Les principales orientations stratégiques qui figureront dans le document final et qui ont fait l'objet d'un échange avec les dirigeants de la CBLT sont les suivantes :

- réaliser une évaluation environnementale stratégique orientée sur la réponse aux défis (alimentation, emploi), à partir de la gestion de l'eau;

- mieux intégrer les populations et leurs activités économiques dans l'action de la CBLT ;

- réaliser un Plan de développement spécifique au Lac (PDL) : construire une vision du développement du Lac et coordonner sa mise en oeuvre ;

- renforcer la collaboration avec les institutions régionales (la Communauté des Etats d'Afrique de l'Ouest, Cedeao, la Communauté économique et monétaire de l'Afrique centrale, Cemac) et leurs institutions spécialisées (en particulier la Communaute Economique du Betail de la Viande et des Ressources Halieutiques, Cebevirha) ;

- en matière de sécurité, la CBLT doit se positionner sur la gestion de l'information sur les ressources naturelles et la prévention des conflits qui y sont liés ;

- soutenir en priorité l'agriculture familiale, la multifonctionnalité et la pluriactivité, vu la valeur stratégique du Lac (Sociétés d'aménagement locale et régionale, emploi), les savoirs faire et les potentialités ;

- accompagner la clarification des règles d'accès au foncier selon les principes d'une gouvernance démocratique (logique de citoyenneté locale à promouvoir comme critère d'accès aux ressources);

- changer de communication sur le Lac (vis-à-vis des bailleurs, médias, grand public) : au lieu du discours de crise (disparition, dégradation), présenter le Lac comme un potentiel pour relever les défis, un pôle d'émergence rurale à accompagner, un laboratoire de la coopération régionale et internationale


* 108 Le Laboratoire de recherche vétérinaire et zootechnique (LRVZ, devenu l'Institut de recherche en élevage pour le développement, IRED) a été cédé au Tchad en 1985 (qui l'a placé sous la tutelle du ministère de l'élevage) ; l'Office de la recherche scientifique et technique outre-mer (ORSTOM) (devenu Institut de recherche pour le développement, IRD) a cédé son centre de N'Djamena en 1988 au Centre national [tchadien] d'appui à la recherche (CNAR), placé sous la tutelle du ministère de l'enseignement supérieur, de la recherche scientifique et de la formation ; enfin les équipements et les fermes de production agronomiques, gérés par l'Institut de recherche sur le coton et le textile (IRCT) depuis l'époque coloniale, ont été cédés en 1998, pour donner naissance à l'Institut tchadien de recherche agronomique pour le développement (ITRAD), placé sous la tutelle du ministère de l'agriculture.

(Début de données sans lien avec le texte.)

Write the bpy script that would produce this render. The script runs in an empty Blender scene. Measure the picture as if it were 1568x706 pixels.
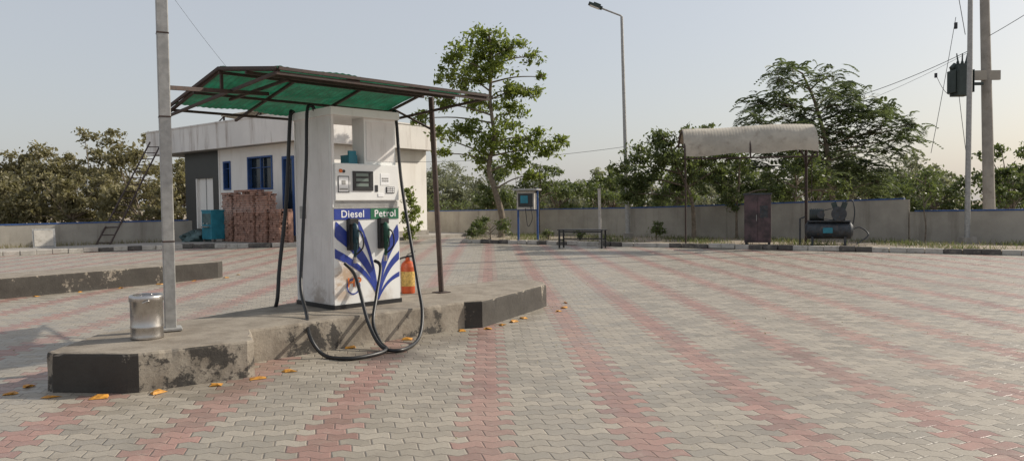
import bpy, math, random
import numpy as np
from mathutils import Vector, Matrix
random.seed(7); rng=np.random.default_rng(7)
S=bpy.context.scene
COL=S.collection
# ------------------------------------------------------------------ materials
def math_(nt,op,a,b=None,c=None,clamp=False):
    n=nt.nodes.new('ShaderNodeMath'); n.operation=op; n.use_clamp=clamp
    for i,x in enumerate((a,b,c)):
        if x is None: continue
        if isinstance(x,(int,float)): n.inputs[i].default_value=x
        else: nt.links.new(x,n.inputs[i])
    return n.outputs[0]
def mixc(nt,f,a,b,mode='MIX'):
    n=nt.nodes.new('ShaderNodeMix'); n.data_type='RGBA'; n.blend_type=mode
    if isinstance(f,(int,float)): n.inputs[0].default_value=f
    else: nt.links.new(f,n.inputs[0])
    for i,x in ((6,a),(7,b)):
        if isinstance(x,(tuple,list)): n.inputs[i].default_value=(x[0],x[1],x[2],1)
        else: nt.links.new(x,n.inputs[i])
    return n.outputs[2]
def noise(nt,vec,scale,detail=4,rough=.55):
    n=nt.nodes.new('ShaderNodeTexNoise'); n.inputs['Scale'].default_value=scale
    n.inputs['Detail'].default_value=detail; n.inputs['Roughness'].default_value=rough
    nt.links.new(vec,n.inputs['Vector']); return n.outputs['Fac']
def ramp(nt,f,a,b):
    n=nt.nodes.new('ShaderNodeMapRange'); n.inputs[1].default_value=a; n.inputs[2].default_value=b
    n.interpolation_type='SMOOTHSTEP'
    nt.links.new(f,n.inputs[0]); return n.outputs[0]
def scalev(nt,vec,s):
    n=nt.nodes.new('ShaderNodeMapping'); n.inputs['Scale'].default_value=s
    nt.links.new(vec,n.inputs['Vector']); return n.outputs[0]
def base(name):
    m=bpy.data.materials.new(name); m.use_nodes=True; nt=m.node_tree
    b=nt.nodes['Principled BSDF']; g=nt.nodes.new('ShaderNodeNewGeometry')
    return m,nt,b,g
def bump(nt,b,h,strength,dist):
    n=nt.nodes.new('ShaderNodeBump'); n.inputs['Strength'].default_value=strength; n.inputs['Distance'].default_value=dist
    nt.links.new(h,n.inputs['Height']); nt.links.new(n.outputs[0],b.inputs['Normal'])
def spot(nt,P,c,r,ns=6,amp=.5):
    vm=nt.nodes.new('ShaderNodeVectorMath'); vm.operation='DISTANCE'; nt.links.new(P,vm.inputs[0]); vm.inputs[1].default_value=c
    ds=math_(nt,'ADD',vm.outputs['Value'],math_(nt,'MULTIPLY_ADD',noise(nt,P,ns,6,.65),amp*2*r,-amp*r))
    return math_(nt,'SUBTRACT',1,ramp(nt,ds,.1*r,r))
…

* 109 Cette revue à mi-parcours a été réalisée du 23 mars au 6 avril 2009, soit 45 mois après le début du projet et 31 mois avant la fin du projet (avec prolongation). Elle a été conduite par M. André Martin, vétérinaire, qui a travaillé pour le CIRAD et pour le MAEE. Il a été en poste au Tchad à plusieurs reprises et avait été impliqué dans la conception du projet ARS2T.

* 110 Il n'a pas été possible à la délégation de savoir véritablement pourquoi.

* 111 Nous reprenons ici une note interne du Poste diplomatique : « Bilan évaluatif du projet d'appui à la recherche scientifique et technique au Tchad, ARS2T, juin 2013 ».

* 112 Lacs Tchad, Fitri, Léré, Iro et lacs de la région d'Ounianga.